L’explication basée sur le « rang » se distingue de l’explication basée sur la seule « créativité ». Selon cette dernière, les jeunes seraient par nature plus innovants. En fait, s’il n’y avait pas d’effet de rang, l’entrepreneuriat diminuerait de façon monotone avec l’âge et les plus jeunes actifs seraient ceux qui créent de nouvelles entreprises. L’analyse empirique suggère que ce n’est pas le cas : les différences constatées d’un pays à l’autre en termes de taux d’entrepreneuriat s’expliquent davantage par l’effet de rang que par l’effet de composition selon lequel les plus jeunes pays ont de plus hauts taux d’entrepreneuriat parce qu’ils ont davantage de travailleurs jeunes.  
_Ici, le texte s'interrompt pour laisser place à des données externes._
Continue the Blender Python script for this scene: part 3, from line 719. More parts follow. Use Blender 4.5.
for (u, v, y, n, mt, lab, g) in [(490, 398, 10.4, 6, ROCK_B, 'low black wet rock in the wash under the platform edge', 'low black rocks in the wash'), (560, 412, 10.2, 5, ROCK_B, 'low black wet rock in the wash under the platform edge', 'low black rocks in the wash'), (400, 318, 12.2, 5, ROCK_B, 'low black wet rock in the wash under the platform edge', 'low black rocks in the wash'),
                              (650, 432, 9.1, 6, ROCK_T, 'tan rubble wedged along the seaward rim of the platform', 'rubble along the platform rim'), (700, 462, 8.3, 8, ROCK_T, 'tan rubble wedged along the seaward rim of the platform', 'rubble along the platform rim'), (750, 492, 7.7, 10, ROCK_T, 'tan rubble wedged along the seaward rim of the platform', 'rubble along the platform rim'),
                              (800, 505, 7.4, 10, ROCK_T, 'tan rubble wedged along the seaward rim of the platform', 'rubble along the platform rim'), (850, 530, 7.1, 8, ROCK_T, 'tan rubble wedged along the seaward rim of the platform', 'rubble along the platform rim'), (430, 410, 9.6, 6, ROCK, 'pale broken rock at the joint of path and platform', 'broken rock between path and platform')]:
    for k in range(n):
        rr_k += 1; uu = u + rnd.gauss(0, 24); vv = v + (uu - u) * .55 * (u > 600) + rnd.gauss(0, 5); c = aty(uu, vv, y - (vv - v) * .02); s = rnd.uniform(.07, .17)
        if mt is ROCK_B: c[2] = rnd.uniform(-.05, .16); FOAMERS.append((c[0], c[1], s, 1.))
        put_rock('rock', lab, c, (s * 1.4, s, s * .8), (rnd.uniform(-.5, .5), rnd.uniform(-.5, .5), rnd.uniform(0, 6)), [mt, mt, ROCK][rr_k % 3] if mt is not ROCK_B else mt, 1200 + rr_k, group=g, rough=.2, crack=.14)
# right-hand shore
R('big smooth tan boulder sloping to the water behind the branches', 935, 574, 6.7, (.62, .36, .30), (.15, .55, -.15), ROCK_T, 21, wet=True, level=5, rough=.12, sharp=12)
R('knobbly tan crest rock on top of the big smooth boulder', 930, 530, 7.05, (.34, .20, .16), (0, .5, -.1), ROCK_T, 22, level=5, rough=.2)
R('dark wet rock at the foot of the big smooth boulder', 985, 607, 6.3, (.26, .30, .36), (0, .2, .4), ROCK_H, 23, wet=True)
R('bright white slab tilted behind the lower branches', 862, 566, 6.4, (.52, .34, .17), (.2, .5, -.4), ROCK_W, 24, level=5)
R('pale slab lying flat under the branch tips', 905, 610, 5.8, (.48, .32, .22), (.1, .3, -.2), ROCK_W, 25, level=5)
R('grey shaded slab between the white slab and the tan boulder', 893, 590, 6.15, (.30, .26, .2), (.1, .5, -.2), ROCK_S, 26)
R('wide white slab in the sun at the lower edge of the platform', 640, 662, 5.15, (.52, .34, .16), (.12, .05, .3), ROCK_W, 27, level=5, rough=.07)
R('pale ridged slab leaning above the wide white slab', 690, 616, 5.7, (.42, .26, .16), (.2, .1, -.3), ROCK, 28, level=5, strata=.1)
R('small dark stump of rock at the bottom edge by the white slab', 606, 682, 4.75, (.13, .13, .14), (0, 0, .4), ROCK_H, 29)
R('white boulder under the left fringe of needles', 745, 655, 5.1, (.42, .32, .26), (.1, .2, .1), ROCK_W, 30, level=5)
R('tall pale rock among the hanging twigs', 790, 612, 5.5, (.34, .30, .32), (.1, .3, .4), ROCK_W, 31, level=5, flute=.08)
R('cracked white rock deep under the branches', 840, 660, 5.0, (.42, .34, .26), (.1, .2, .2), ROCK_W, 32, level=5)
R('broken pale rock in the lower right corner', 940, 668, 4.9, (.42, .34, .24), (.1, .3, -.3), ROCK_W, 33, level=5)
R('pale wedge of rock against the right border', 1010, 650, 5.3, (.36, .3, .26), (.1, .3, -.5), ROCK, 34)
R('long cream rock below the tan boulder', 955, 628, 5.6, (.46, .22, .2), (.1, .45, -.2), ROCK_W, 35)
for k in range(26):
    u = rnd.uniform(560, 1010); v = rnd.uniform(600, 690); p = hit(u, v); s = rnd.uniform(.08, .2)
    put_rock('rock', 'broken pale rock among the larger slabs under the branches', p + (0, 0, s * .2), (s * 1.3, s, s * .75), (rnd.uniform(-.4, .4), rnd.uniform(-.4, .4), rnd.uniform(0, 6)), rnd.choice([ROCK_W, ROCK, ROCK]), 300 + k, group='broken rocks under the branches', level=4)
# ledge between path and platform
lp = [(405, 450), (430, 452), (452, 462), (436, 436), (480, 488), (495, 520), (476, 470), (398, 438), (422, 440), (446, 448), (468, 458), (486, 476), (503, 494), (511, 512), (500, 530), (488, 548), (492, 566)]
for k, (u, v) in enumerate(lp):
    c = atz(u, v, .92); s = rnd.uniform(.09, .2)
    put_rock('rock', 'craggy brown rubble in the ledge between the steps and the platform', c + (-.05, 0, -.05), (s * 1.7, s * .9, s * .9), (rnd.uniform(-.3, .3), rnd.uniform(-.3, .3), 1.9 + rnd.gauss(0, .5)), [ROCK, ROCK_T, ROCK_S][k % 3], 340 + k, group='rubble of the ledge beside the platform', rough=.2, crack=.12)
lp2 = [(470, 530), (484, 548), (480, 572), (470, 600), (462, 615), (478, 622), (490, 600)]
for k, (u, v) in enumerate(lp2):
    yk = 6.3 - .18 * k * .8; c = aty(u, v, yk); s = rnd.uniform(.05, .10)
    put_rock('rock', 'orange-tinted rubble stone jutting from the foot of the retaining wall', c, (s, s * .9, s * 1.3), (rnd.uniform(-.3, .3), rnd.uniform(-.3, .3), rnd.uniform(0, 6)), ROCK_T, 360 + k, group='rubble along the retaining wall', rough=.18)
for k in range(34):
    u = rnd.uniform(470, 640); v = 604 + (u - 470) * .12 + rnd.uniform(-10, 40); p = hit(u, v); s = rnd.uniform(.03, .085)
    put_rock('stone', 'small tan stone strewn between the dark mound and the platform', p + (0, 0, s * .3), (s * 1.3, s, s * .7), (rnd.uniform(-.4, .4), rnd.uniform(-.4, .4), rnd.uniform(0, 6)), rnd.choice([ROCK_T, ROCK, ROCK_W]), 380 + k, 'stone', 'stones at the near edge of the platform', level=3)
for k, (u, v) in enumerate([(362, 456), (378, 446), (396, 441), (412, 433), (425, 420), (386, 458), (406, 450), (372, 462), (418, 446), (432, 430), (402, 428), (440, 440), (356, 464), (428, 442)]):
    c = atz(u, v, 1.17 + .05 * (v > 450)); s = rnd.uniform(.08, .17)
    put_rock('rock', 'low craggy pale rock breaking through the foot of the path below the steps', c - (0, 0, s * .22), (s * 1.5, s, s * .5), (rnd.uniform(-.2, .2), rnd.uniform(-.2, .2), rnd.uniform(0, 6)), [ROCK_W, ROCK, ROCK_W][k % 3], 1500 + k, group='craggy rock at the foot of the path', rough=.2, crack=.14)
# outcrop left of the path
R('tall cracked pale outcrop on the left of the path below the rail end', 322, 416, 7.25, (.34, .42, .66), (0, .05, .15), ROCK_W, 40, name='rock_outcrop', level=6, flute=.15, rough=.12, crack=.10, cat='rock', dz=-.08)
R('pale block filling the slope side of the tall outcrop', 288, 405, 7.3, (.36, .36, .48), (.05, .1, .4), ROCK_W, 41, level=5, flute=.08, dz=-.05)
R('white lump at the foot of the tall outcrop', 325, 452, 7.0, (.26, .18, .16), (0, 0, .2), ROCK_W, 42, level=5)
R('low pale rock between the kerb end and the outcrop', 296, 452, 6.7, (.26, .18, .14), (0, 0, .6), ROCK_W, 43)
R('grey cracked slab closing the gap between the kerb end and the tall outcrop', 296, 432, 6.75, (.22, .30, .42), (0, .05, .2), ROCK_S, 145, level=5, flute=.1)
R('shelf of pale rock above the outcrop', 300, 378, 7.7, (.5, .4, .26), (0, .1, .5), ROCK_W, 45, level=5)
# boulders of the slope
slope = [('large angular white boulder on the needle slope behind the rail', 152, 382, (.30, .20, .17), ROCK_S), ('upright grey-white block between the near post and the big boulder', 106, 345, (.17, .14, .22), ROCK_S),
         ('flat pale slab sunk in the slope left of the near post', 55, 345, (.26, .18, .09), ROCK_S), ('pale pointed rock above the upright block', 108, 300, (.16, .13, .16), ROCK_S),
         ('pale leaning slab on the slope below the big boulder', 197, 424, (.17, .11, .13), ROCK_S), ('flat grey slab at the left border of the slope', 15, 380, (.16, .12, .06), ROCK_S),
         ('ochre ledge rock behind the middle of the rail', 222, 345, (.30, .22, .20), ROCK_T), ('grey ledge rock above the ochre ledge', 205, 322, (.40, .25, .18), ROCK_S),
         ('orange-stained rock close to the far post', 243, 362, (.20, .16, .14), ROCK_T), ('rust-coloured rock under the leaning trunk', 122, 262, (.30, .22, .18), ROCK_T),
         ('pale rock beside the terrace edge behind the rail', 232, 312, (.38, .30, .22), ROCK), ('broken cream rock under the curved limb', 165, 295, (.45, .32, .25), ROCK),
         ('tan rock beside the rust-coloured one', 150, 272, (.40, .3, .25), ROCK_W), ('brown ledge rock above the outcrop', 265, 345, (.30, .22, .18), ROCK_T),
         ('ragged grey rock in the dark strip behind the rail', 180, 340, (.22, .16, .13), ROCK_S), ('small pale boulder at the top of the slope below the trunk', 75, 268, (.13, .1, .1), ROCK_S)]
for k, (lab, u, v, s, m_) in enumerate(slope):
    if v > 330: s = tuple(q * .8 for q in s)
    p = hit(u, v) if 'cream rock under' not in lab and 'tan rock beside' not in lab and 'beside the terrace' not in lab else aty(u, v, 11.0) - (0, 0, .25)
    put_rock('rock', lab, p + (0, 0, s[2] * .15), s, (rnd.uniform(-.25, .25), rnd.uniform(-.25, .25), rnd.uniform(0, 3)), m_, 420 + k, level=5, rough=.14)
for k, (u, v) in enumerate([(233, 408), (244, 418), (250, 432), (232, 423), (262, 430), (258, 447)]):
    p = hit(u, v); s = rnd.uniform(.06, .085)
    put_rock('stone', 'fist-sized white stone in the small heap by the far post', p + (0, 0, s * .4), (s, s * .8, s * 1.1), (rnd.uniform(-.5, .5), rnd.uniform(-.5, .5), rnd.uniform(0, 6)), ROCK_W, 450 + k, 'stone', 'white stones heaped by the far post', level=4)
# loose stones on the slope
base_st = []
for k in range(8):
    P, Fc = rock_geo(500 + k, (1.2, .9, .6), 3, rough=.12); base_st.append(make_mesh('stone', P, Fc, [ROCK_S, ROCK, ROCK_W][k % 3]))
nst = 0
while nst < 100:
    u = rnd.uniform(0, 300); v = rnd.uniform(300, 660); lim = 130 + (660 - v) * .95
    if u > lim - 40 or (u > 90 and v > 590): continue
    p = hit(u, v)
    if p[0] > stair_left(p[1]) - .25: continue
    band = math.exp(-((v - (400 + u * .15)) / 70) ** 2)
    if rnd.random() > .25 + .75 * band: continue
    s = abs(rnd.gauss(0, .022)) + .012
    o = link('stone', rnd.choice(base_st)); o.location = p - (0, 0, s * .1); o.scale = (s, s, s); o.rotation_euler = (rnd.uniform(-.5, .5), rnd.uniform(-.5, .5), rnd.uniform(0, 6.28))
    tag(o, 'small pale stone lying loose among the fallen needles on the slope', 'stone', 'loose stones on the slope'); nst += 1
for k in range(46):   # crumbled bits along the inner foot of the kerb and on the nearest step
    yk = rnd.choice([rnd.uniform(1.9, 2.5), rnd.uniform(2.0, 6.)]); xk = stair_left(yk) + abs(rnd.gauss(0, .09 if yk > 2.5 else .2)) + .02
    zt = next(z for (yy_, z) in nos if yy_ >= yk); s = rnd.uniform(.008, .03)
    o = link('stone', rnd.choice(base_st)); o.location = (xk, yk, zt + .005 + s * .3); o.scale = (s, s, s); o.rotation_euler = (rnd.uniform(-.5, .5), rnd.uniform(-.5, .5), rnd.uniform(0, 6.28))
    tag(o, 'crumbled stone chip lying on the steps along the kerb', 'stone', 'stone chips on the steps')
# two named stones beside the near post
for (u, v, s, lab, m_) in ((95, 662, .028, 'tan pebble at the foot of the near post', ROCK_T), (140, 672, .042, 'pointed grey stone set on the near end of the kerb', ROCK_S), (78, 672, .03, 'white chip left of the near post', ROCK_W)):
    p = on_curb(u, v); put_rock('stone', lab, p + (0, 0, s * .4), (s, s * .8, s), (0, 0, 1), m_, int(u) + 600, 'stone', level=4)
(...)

Enfin, le modèle suggère que les taux d’entrepreneuriat des travailleurs d’âge mature devraient être davantage sensibles au rythme auquel la population vieillit que les taux d’entrepreneuriat des plus jeunes et des plus vieux. En d’autres termes, les taux d’entrepreneuriat des très jeunes et des séniors sont relativement similaires d’un pays à l’autre, tandis que les taux d’entrepreneuriat des moyennement âges varient plus facilement d’un pays à l’autre. Les données empiriques tendent effectivement à confirmer que les taux d’entrepreneuriat des moyennement âgés sont plus sensibles à la structure démographique. 

 

Références

BECKER, Gary S. (1962), « Investment in human capital: A theoretical analysis », in Journal of Political Economy, vol. 70, n° 5.

BECKER, Gary S. (1975), Human Capital: A Theoretical and Empirical Analysis, with Special Reference to Education.

LIANG, James, Hui WANG & Edward P. LAZEAR (2014), « Demographics and entrepreneurship », National Bureau of Economic Research, working paper, n° 20506, septembre.